Tolosa tem buscado apoio público para sua campanha de desdolarização ao argumentar que os uruguaios estão perdendo dinheiro ao poupar em dólares. Contas correntes denominadas na moeda americana perderam metade de seu poder de compra nas últimas duas décadas, afirmou.

A escassez de depósitos em moeda local também limita a oferta de crédito, já que as regras restringem empréstimos em dólares a famílias e empresas com renda em pesos.

Para convencer os uruguaios a manter uma parcela maior de suas economias em pesos, no entanto, os formuladores de política monetária precisarão adotar uma meta de inflação mais baixa — de 3%, em vez dos atuais 4,5% — e defendê-la com sucesso por anos, disse Aldo Lema, economista e sócio da consultoria regional Vixion Consultores.

“O Uruguai avançou muito lentamente rumo a uma inflação baixa e estável, em contraste com o Peru, que tem inflação baixa e estável há muito tempo e conseguiu se desdolarizar”, afirmou Lema.

Até recentemente, o Uruguai era um ponto fora da curva na América Latina, com a inflação ao consumidor avançando, em média, 8,8% ao ano entre 2001 e 2022.

Essa situação foi amplamente tolerada graças a acordos de negociação coletiva e contratos empresariais estruturados para proteger as partes das oscilações de preços.

A inflação elevada não impediu o país de obter grau de investimento nem de atrair bilhões de dólares em investimento estrangeiro, incluindo fábricas de celulose e imóveis de luxo à beira-mar.

A política monetária restritiva começa a dar resultado, com a inflação permanecendo dentro da faixa de tolerância do banco central, de 3% a 6%, por dois anos e meio, e girando em torno da meta de 4,5% por seis meses consecutivos.

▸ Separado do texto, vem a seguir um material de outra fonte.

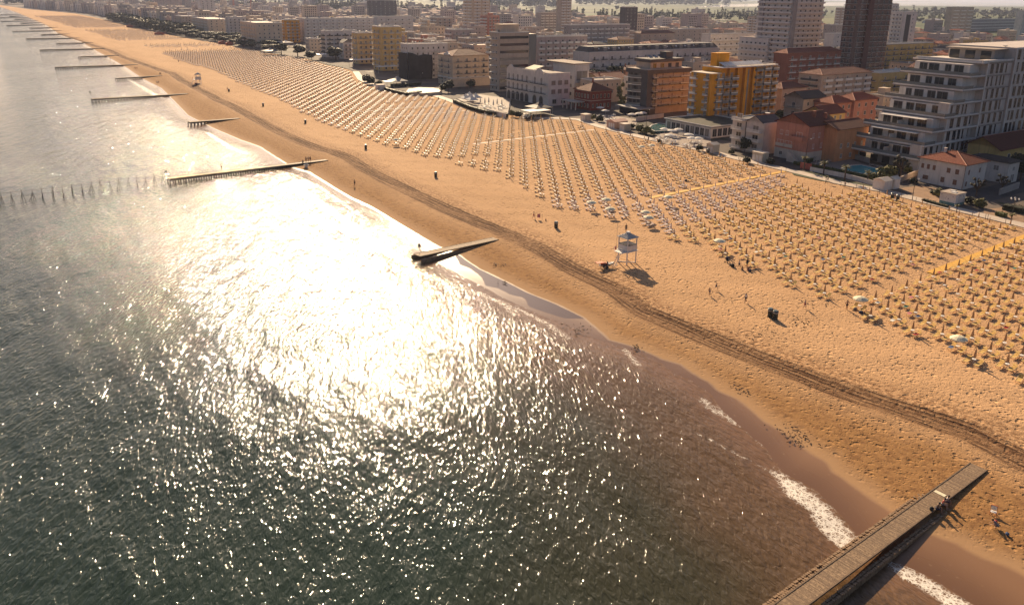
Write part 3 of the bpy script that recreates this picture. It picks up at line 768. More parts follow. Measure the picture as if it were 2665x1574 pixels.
WM = {}
def win_mb(w, h, fr=0.07, two=True, sill=True, proud=0.06):
    """window facing -y, origin at bottom centre; material 0 frame, 1 pane"""
    m = MB(); a = w / 2
    m.box(-a, -a + fr, -proud, 0.02, 0, h).box(a - fr, a, -proud, 0.02, 0, h).box(-a + fr, a - fr, -proud, 0.02, h - fr, h).box(-a + fr, a - fr, -proud, 0.02, 0, fr)
    if two: m.box(-fr * .35, fr * .35, -proud * .9, 0.0, fr, h - fr)
    if sill: m.box(-a - 0.06, a + 0.06, -0.15, 0.02, -0.07, -0.004)
    return m
def pane_mb(w, h, fr=0.07, m_=0):
    return MB().add([(-w / 2 + fr, -0.018, fr), (w / 2 - fr, -0.018, fr), (w / 2 - fr, -0.018, h - fr), (-w / 2 + fr, -0.018, h - fr)], [(0, 1, 2, 3)], m_)
def rail_mb(w, d, h, kind):
    """balcony rail round a slab that spans -w/2..w/2, from y=-d to the wall"""
    m = MB(); a = w / 2
    if kind == 'glass':
        m.box(-a, a, -d, -d + 0.03, 0.05, h).box(-a, -a + .03, -d + .031, 0, 0.05, h).box(a - .03, a, -d + .031, 0, 0.05, h); return m
    if kind == 'solid':
        m.box(-a, a, -d, -d + 0.12, 0, h).box(-a, -a + .12, -d + .121, 0, 0, h).box(a - .12, a, -d + .121, 0, 0, h); return m
    m.box(-a, a, -d, -d + 0.05, h - .06, h).box(-a, -a + .05, -d + .051, 0, h - .06, h).box(a - .05, a, -d + .051, 0, h - .06, h)
    if kind == 'stripe':
        n = max(3, int(w / 0.42))
        for k in range(n):
            x = -a + (k + .5) * w / n; m.box(x - .12, x + .12, -d, -d + .06, 0.02, h - .062)
        for k in range(3):
            y = -d + (k + .6) * d / 3; m.box(-a, -a + .05, y - .11, y + .11, 0.02, h - .062).box(a - .05, a, y - .11, y + .11, 0.02, h - .062)
        return m
    n = max(3, int(w / 0.8))
    for k in range(n + 1):
        x = -a + .02 + k * (w - .04) / n; m.box(x - .02, x + .02, -d + .005, -d + .045, 0, h - .062)
    m.box(-a + .03, a - .03, -d + .01, -d + .03, h * .45, h * .5)
    m.add([(-a + .04, -d + .025, 0.05), (a - .04, -d + .025, 0.05), (a - .04, -d + .025, h * .42), (-a + .04, -d + .025, h * .42)], [(0, 1, 2, 3), (3, 2, 1, 0)])
    return m
FR = {'L': (-math.pi / 2, lambda b, u: (0.0, u)), 'R': (0.0, lambda b, u: (u, 0.0)), 'B': (math.pi, lambda b, u: (b['Wm'] - u, b['Wt'])), 'E': (math.pi / 2, lambda b, u: (b['Wm'], b['Wt'] - u))}
def fwidth(b, f): return b['Wm'] if f in 'RB' else b['Wt']
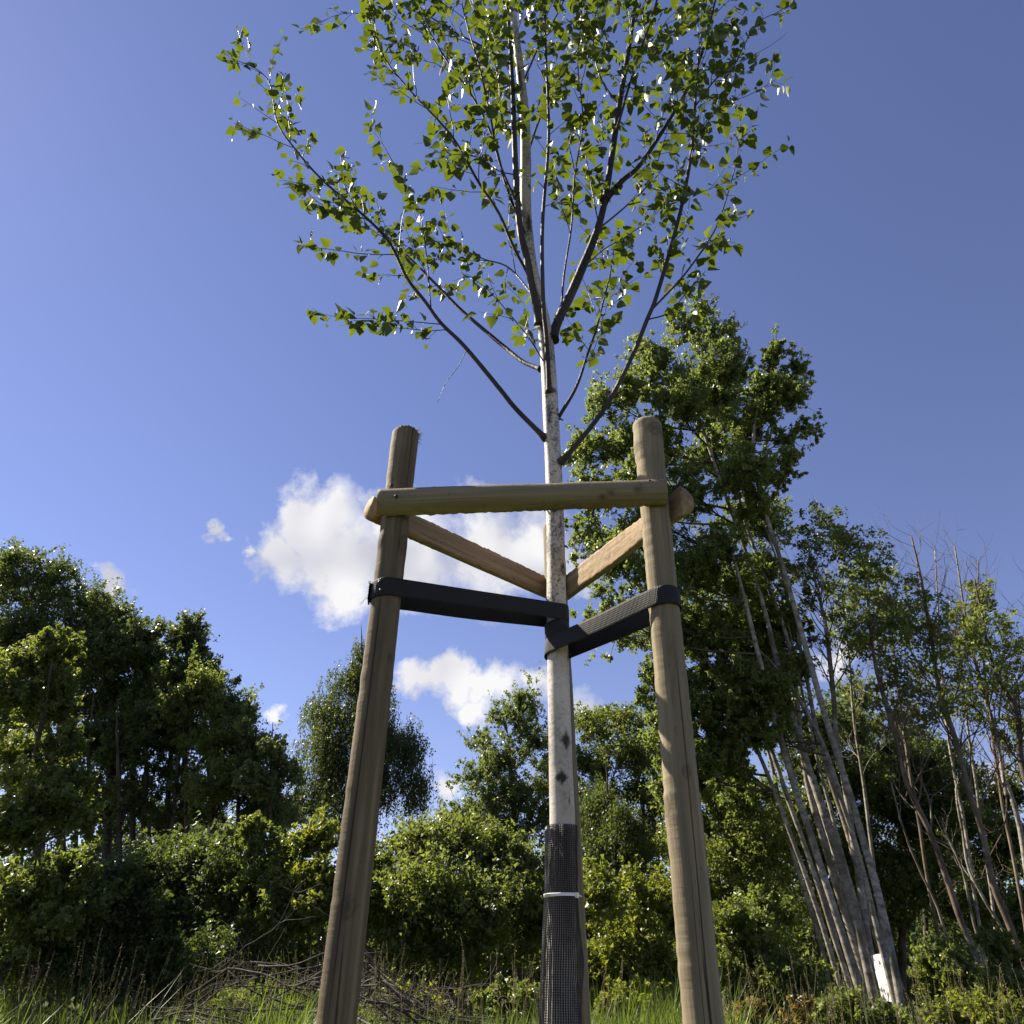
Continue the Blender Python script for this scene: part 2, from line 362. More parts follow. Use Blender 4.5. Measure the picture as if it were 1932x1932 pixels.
def ang(base, off=0.0):
    """angle on a stake that faces the camera, plus an offset towards the right of the picture"""
    return math.atan2(-base[1], -base[0]) + off
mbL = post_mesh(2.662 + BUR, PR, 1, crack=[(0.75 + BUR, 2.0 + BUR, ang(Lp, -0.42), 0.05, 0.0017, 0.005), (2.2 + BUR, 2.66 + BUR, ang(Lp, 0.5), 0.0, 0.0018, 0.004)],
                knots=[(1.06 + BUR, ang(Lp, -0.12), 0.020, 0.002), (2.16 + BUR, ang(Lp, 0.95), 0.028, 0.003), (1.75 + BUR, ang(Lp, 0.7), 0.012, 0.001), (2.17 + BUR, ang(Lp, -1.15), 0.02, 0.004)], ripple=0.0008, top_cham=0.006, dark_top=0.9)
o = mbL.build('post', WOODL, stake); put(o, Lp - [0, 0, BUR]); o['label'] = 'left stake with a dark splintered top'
# splinters at the sawn edge
sp = MB()
rg = np.random.default_rng(3)
for i in range(46):
    a = rg.normal(0.1, 0.45); p = Lp + [PR * math.cos(a) * 0.97, PR * math.sin(a) * 0.97, 2.66 - abs(rg.normal(0, 0.013))]
    dr = unit(np.array([math.cos(a) + rg.normal(0, .3), math.sin(a) + rg.normal(0, .5), rg.normal(0.2, 0.5)])); Ls = rg.uniform(0.006, 0.026)
    tube(sp, [p, p + dr * Ls * 0.6, p + dr * Ls + [0, 0, rg.normal(0, .003)]], [0.0011, 0.0008, 0.0002], 3)
sp.build('splinters', WOOD, stake)['kind'] = 'stuff'
mbR = post_mesh(2.712 + BUR, PR + 0.001, 2, crack=[(0.55 + BUR, 1.80 + BUR, ang(Rp, 0.28), 0.16, 0.0020, 0.007), (0.55 + BUR, 1.25 + BUR, ang(Rp, -0.05), 0.05, 0.0010, 0.001)],
                knots=[(1.42 + BUR, ang(Rp, 0.28), 0.013, 0.001), (2.655 + BUR, ang(Rp, 0.18), 0.022, 0.0025), (2.65 + BUR, ang(Rp, 0.95), 0.022, 0.003), (2.59 + BUR, ang(Rp, -1.3), 0.022, 0.004), (1.33 + BUR, ang(Rp, -1.2), 0.02, 0.003)], ripple=0.0014, top_cham=0.004)
o = mbR.build('post', WOOD, stake); put(o, Rp - [0, 0, BUR]); o['label'] = 'right stake with a long drying crack'
mbB = post_mesh(2.685 + BUR, PR - 0.002, 5, crack=[(2.0 + BUR, 2.685 + BUR, ang(Bt, -0.45), 0.0, 0.002, 0.005)], knots=[(1.6 + BUR, ang(Bt, 1.0), 0.015, 0.001)])
o = mbB.build('post', WOOD, stake); dirB = unit(Bt - Bb); put(o, Bb - dirB * BUR, Bt); o['label'] = 'rear stake behind the birch trunk'

def rail_mesh(Lr, r, seed, flat_rough=0.0012, depth=0.052):
    """half-round rail: local z along the length, flat sawn face towards -y"""
    rg = np.random.default_rng(seed); n = int(Lr / 0.011); z = np.linspace(0, Lr, n)
    k1, k2 = 22, 12
    th = np.linspace(-0.05, np.pi + 0.05, k1); arc = np.stack([np.cos(th) * r, np.sin(th) * depth], -1)
    fx = np.linspace(-r, r, k2 + 2)[1:-1]; fl_ = np.stack([fx, np.full(k2, -0.004)], -1)
    sec = np.concatenate([arc, fl_]); k = len(sec)
    wob = 1 + 0.022 * vnoise(rg, n, 3)[:, None]; S = sec[None] * wob[:, :, None]
    S = S + np.stack([0.0016 * rg.normal(size=(n, k)) * (np.abs(sec[:, 0]) > 0.9 * r)[None], flat_rough * rg.normal(size=(n, k)) * (np.arange(k) >= k1)[None]], -1)
    S[:, :, 1] += (0.003 * vnoise(rg, n, 2))[:, None] * (np.arange(k) >= k1)[None]
    V = np.concatenate([S, np.broadcast_to(z[:, None, None], (n, k, 1))], -1)
    cham = np.clip(1 - np.minimum(z, Lr - z) / 0.004, 0, 1)[:, None, None] * 0.02; V[:, :, :2] *= 1 - cham
    D = np.zeros((n, k))
    for _ in range(9):
        kz, kt, ks = rg.uniform(0.05, Lr - .05), rg.uniform(0.3, 2.8), rg.uniform(0.004, 0.011)
        D[:, :k1] = np.maximum(D[:, :k1], 0.75 * np.exp(-((z[:, None] - kz) / (ks * 1.3)) ** 2 - ((th[None] - kt) * r / ks) ** 2))
    mb = MB(); i = np.arange(n - 1)[:, None] * k; j = np.arange(k)[None]; j2 = (j + 1) % k
    Vf = np.concatenate([V.reshape(-1, 3), [[0, depth * .45, 0]], [[0, depth * .45, Lr]]]); c0, c1 = n * k, n * k + 1; jj = np.arange(k)
    mb.add(Vf, np.stack([i + j, i + j2, i + k + j2, i + k + j], -1).reshape(-1, 4), np.stack([np.full(k, c0), (jj + 1) % k, jj], -1), np.stack([np.full(k, c1), (n - 1) * k + jj, (n - 1) * k + (jj + 1) % k], -1), dark=np.concatenate([D.ravel(), [.15, .15]]))
    return mb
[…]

O empresário do setor de incorporação para habitação popular Fabian Kopel acredita que o setor de construção se beneficiaria da precificação em moeda local, por meio da unidade indexada à inflação conhecida como UI, já que cerca de 75% de seus custos estão em pesos.

A UI ajudaria a proteger construtoras e compradores contra a inflação e as oscilações cambiais que corroem margens e elevam os preços dos imóveis em dólares, disse ele.

O problema é que os consumidores têm pouco ou nenhum entendimento sobre a UI, afirmou Kopel, cuja empresa, a Kopel Sanchez, construiu cerca de 1.600 unidades habitacionais.

“A única forma de isso acontecer é se se tornar obrigatório. Que todo o mercado imobiliário passe a operar em UI”, disse ele em entrevista à Bloomberg News.